The Iowa Civics Analysis Network reports the state lost 4 percent of its young professional workforce from 2000 to 2009.
It's no secret Iowa grew grayer over the past two decades, not the color scheme a state seeks as it attempts to grow the economy.
For Triplett and Rausch, however, the grass wasn't greener on the other side of Iowa's borders.
"I went to career fairs during college and I could have gone a few different avenues," said Triplett, a Primghar native and a graduate of Iowa State University, where he studied agronomy. "But I wanted to come back. I wanted to be where I grew up. It's where our family farm is located."
Triplett returned, worked locally in agronomy and jumped when the chance to purchase and expand an established business presented itself. When he's not working with farmers now, he's doing the farming himself.
"I run the planter on the night shift at our farm," he said, noting he's the youngest Triplett actively engaged in agriculture. "I'm the lowest on the totem pole."

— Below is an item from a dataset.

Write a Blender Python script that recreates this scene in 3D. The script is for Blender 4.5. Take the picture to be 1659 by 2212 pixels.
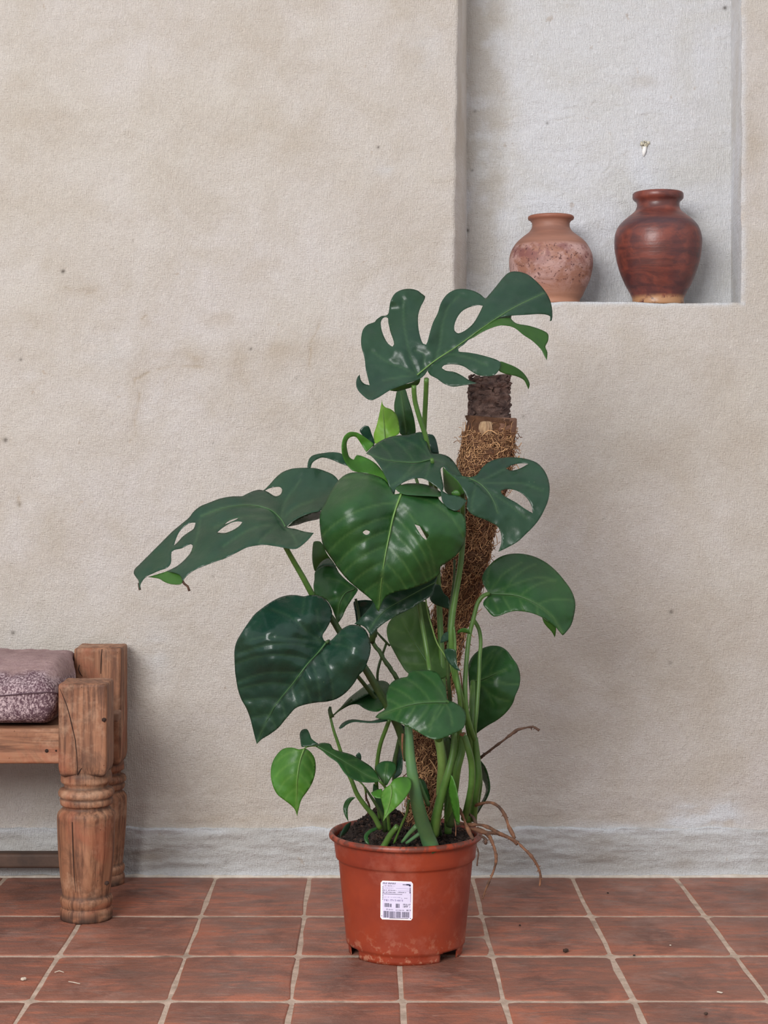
import bpy, bmesh, math, random
import numpy as np
from mathutils import Vector, Matrix
from mathutils.geometry import delaunay_2d_cdt

for o in list(bpy.data.objects):
    bpy.data.objects.remove(o)
SC = bpy.context.scene
COL = SC.collection
random.seed(7)
RNG = np.random.default_rng(7)

# ------------------------------------------------------------------ camera
# wall plane is y = 0, floor z = 0; camera stands 3.8 m in front of the wall, level, 0.872 m high
F, U0, V0, H, D0 = 3800.0, 797.0, 1020.0, 0.872, 3.8
cam_data = bpy.data.cameras.new('camera')
cam = bpy.data.objects.new('camera', cam_data)
COL.objects.link(cam)
cam.location = (0, -D0, H)
cam.rotation_euler = (math.pi / 2, 0, 0)
cam_data.sensor_fit = 'VERTICAL'
cam_data.sensor_height = 36
cam_data.lens = 36 * F / 2212
cam_data.shift_x = (829.5 - U0) / 2212
cam_data.shift_y = -(1106 - V0) / 2212
cam_data.clip_start = 0.05
SC.camera = cam

# ------------------------------------------------------------------ world, light, exposure
w = bpy.data.worlds.new('overcast')
SC.world = w
w.use_nodes = True
nt = w.node_tree
nt.nodes.clear()
wo = nt.nodes.new('ShaderNodeOutputWorld')
bg = nt.nodes.new('ShaderNodeBackground')
tc = nt.nodes.new('ShaderNodeTexCoord')
sp = nt.nodes.new('ShaderNodeSeparateXYZ')
mr = nt.nodes.new('ShaderNodeMapRange')
mr.inputs['From Min'].default_value = -0.2
mr.inputs['From Max'].default_value = 0.9
mx = nt.nodes.new('ShaderNodeMix')
mx.data_type = 'RGBA'
mx.inputs['A'].default_value = (0.80, 0.80, 0.81, 1)
mx.inputs['B'].default_value = (1.20, 1.23, 1.30, 1)
nt.links.new(tc.outputs['Generated'], sp.inputs[0])
nt.links.new(sp.outputs['Z'], mr.inputs['Value'])
nt.links.new(mr.outputs[0], mx.inputs['Factor'])
nt.links.new(mx.outputs['Result'], bg.inputs['Color'])
bg.inputs['Strength'].default_value = 0.78
nt.links.new(bg.outputs[0], wo.inputs[0])


def area(name, loc, target, size, power, color):
    ld = bpy.data.lights.new(name, 'AREA')
    ld.shape = 'RECTANGLE'
    ld.size, ld.size_y = size
    ld.energy = power
    ld.color = color
    o = bpy.data.objects.new(name, ld)
    COL.objects.link(o)
    o.location = loc
    o.rotation_euler = (Vector(target) - Vector(loc)).to_track_quat('-Z', 'Y').to_euler()
    return o


area('window_light', (-2.2, -5.8, 2.7), (0.25, -0.3, 0.3), (2.6, 2.2), 345, (1.0, 0.995, 0.985))

SC.view_settings.view_transform = 'Standard'
SC.view_settings.look = 'None'
SC.view_settings.exposure = 0.0
SC.view_settings.gamma = 1
SC.view_settings.use_curve_mapping = False


# ------------------------------------------------------------------ helpers
def P(u, v, D):
    """point of the photograph at distance D from the camera plane"""
    return Vector(((u - U0) * D / F, D - D0, H - (v - V0) * D / F))


def lin(r, g, b):
    f = lambda c: (c / 255 / 12.92) if c / 255 <= 0.04045 else ((c / 255 + 0.055) / 1.055) ** 2.4
    return (f(r), f(g), f(b), 1)


def tag(o, label=None, cat=None, group=None, kind=None):
    if label: o['label'] = label
    if cat: o['category'] = cat
    if group: o['group'] = group
    if kind: o['kind'] = kind
    return o


def empty(name, loc, label, cat, group=None):
    o = bpy.data.objects.new(name, None)
    COL.objects.link(o)
    o.location = loc
    o.empty_display_size = 0.05
    return tag(o, label, cat, group)


def link_mesh(name, me, mats, parent=None, smooth=True):
    """mesh coordinates are world coordinates; a child is offset by its parents' places"""
    o = bpy.data.objects.new(name, me)
    COL.objects.link(o)
    if not isinstance(mats, (list, tuple)): mats = [mats]
    for m in mats: me.materials.append(m)
    if parent is not None:
        off = Vector((0, 0, 0))
        q = parent
        while q is not None:
            off += q.location
            q = q.parent
        me.transform(Matrix.Translation(-off))
        o.parent = parent
    if smooth:
        me.polygons.foreach_set('use_smooth', [True] * len(me.polygons))
    return o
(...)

Same is true for Rausch, 31, a Primghar native and a graduate of South Dakota State University, where he majored in animal science. He's also the youngest family member involved on his farm.
Both family farms have livestock in addition to grain operations.
And, these men are raising a business a business on a corner southeast of the O'Brien County Courthouse, under the shadow of the Primghar water tower on the town square once known for its famed cobblestone streets.
The O'Brien County Economic Development Corporation and its Revolving Loan Fund played a role in the transition.
"One of the issues we address at OCEDC is business succession plans," said Kiana Johnson, O'Brien County Economic Development executive director. "We are delighted to see the perfect execution of a business succession with a young entrepreneur returning home to take over an existing business."
"It was just a seed and feed business," Triplett said while sitting behind his desk and checking his Smart phone. "We expanded to include chemicals and fertilizer with agronomy services and application. There's demand for these services and an opportunity as Jack was retiring."
"They're learning," said Jack Black, 74. "What they know, they know well. They're good people persons."
In many ways, they may remind Black of himself. Black would have been in his 30s when he bought the feed store from Dick Nagel. The old business, Nagel's Farm Supply, came with Nagel's lone employee, Bill Thompson, who stayed with Jack and Clara Blacks for three decades.
"Eggs, cream and feed, that's how Dick got going," Jack Black said.
Through the years, Jack and Clara Black sold cell phones and even dabbled in microwave oven sales for a two-year stretch. The staple, though, involved anything a farm might need for its crops and livestock.
And, that, it seems, won't change anytime soon as a younger generation takes the reins, reducing, just a bit, the "gray area" in downtown Primghar.